When a disposal is reversed, I recommend a new report be made available for the purpose of truing up depreciation accurately since the disposal date.
When an asset is disposed of, depreciation is calculated to the disposal date. When the disposal is reversed using the Delete Last Transaction command, the Current Thru Date will be updated on the asset record to the end of the month of the disposal date. And the depreciation for that month is not always the same as was calculated when the disposal was entered.
The reason for the possible disparity is because depreciation expense calculated in the month of the disposal will depend on the disposal date, depreciation method, and averaging convention.

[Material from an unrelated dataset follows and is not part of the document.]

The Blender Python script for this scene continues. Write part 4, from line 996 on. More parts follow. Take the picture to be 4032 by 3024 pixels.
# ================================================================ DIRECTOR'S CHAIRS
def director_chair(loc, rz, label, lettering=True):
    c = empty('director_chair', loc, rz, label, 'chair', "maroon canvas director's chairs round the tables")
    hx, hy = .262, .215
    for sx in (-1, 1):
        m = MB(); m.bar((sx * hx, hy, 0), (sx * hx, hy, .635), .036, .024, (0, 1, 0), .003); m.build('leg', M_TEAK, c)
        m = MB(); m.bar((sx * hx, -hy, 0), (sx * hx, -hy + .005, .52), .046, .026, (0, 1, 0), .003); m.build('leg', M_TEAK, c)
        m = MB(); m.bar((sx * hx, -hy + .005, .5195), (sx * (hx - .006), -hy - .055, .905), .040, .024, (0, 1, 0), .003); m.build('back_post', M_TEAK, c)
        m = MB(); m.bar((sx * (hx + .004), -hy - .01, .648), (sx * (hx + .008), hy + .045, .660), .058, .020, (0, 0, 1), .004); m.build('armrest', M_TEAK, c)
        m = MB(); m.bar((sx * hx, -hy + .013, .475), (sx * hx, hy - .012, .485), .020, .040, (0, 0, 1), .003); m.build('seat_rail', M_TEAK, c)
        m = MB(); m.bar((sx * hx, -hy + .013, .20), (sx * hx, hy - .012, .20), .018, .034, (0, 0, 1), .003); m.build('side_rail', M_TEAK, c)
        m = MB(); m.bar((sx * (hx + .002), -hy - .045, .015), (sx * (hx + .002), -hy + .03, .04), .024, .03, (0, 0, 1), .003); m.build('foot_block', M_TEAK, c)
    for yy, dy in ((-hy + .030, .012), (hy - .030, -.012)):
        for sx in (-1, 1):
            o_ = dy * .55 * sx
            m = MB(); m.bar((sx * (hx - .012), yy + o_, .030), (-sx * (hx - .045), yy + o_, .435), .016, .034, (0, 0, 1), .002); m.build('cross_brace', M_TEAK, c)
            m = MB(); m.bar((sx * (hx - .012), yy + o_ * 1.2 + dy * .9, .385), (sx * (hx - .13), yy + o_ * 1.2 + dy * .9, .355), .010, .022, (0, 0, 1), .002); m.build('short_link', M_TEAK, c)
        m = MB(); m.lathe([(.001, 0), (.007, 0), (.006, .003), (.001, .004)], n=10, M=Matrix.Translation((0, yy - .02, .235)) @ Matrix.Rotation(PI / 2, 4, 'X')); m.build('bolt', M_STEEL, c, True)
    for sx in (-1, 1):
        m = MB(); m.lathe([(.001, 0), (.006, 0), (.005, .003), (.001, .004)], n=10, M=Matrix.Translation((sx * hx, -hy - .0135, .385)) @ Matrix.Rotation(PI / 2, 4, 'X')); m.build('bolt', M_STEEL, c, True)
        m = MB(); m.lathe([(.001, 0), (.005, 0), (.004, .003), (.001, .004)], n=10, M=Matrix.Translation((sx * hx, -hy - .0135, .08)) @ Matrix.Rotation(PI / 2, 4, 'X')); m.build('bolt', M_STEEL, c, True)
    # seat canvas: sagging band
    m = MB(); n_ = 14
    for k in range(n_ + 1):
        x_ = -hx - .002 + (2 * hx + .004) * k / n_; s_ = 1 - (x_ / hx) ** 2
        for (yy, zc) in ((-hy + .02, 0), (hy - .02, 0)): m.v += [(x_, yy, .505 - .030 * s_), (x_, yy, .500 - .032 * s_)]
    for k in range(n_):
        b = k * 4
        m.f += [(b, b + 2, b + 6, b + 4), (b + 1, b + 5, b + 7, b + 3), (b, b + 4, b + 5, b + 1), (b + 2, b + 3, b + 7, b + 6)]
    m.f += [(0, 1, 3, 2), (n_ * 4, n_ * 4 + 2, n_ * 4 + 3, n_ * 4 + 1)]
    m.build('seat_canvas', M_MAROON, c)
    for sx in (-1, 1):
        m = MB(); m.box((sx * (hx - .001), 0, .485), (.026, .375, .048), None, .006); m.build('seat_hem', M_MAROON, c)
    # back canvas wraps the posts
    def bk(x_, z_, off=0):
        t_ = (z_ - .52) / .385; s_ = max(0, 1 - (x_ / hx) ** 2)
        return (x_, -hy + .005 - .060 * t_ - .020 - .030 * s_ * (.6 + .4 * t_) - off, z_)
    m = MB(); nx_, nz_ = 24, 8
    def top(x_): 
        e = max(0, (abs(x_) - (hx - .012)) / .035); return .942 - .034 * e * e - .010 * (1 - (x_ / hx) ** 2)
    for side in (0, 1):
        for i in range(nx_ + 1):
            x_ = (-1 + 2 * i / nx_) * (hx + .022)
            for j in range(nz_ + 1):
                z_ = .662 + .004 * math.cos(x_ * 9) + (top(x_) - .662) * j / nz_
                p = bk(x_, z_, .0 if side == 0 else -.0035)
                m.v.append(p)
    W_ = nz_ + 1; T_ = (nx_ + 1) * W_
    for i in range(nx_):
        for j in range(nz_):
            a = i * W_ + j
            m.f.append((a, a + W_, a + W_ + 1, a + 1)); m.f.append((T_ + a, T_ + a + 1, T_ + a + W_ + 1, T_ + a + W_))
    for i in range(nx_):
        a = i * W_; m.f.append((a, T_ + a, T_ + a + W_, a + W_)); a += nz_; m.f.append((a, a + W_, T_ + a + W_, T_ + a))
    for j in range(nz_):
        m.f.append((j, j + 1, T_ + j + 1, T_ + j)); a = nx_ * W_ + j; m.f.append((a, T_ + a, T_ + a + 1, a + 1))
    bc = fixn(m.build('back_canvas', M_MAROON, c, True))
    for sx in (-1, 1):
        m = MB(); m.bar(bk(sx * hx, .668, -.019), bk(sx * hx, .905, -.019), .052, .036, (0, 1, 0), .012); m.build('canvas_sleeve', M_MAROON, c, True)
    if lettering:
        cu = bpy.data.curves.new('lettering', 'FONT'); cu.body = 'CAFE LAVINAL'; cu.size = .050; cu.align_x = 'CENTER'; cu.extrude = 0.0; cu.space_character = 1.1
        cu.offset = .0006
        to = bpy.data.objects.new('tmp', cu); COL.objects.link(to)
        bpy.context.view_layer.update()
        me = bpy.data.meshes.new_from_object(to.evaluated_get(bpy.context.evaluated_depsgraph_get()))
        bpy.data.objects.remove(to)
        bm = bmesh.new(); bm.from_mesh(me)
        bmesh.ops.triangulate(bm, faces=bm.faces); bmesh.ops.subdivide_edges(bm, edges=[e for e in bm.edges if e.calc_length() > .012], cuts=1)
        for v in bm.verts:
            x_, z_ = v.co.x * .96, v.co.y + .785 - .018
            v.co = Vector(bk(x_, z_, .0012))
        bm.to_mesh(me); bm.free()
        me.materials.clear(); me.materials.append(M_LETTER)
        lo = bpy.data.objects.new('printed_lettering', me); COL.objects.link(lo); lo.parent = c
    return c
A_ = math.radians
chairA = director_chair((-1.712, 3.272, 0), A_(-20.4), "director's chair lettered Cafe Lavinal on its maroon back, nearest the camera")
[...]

Illustration: let’s say that a depreciating asset is disposed of on November 5, and the disposal method was SL. No depreciation would be calculated in the month of November. On January 5, the Fixed Asset manager learns that the disposal never happened and therefore reverses the disposal. The disposed asset will revert to the active state and the Current Thru Date will be updated to November 30. Moreover, depreciation will automatically be calculated for the month. When the asset is then depreciated through the end of December, to catch it up with the other assets in the company, the Depreciation Expense report, as well as other reports, will only show depreciation for the month of December. If the Fixed Asset manager is intending to make a manual adjustment to her journal to show that amount that was not previously recorded, she will overlook the depreciation expense for November.
Recommendation: Design a report to show:
All open books listed on the left side with 2 columns of information to the right.
Depreciation calculated through the Disposal Date in the 1st
Depreciation calculated through the EOM in the 2d column.
In this way, a disparity will clearly be recognized and managed appropriately.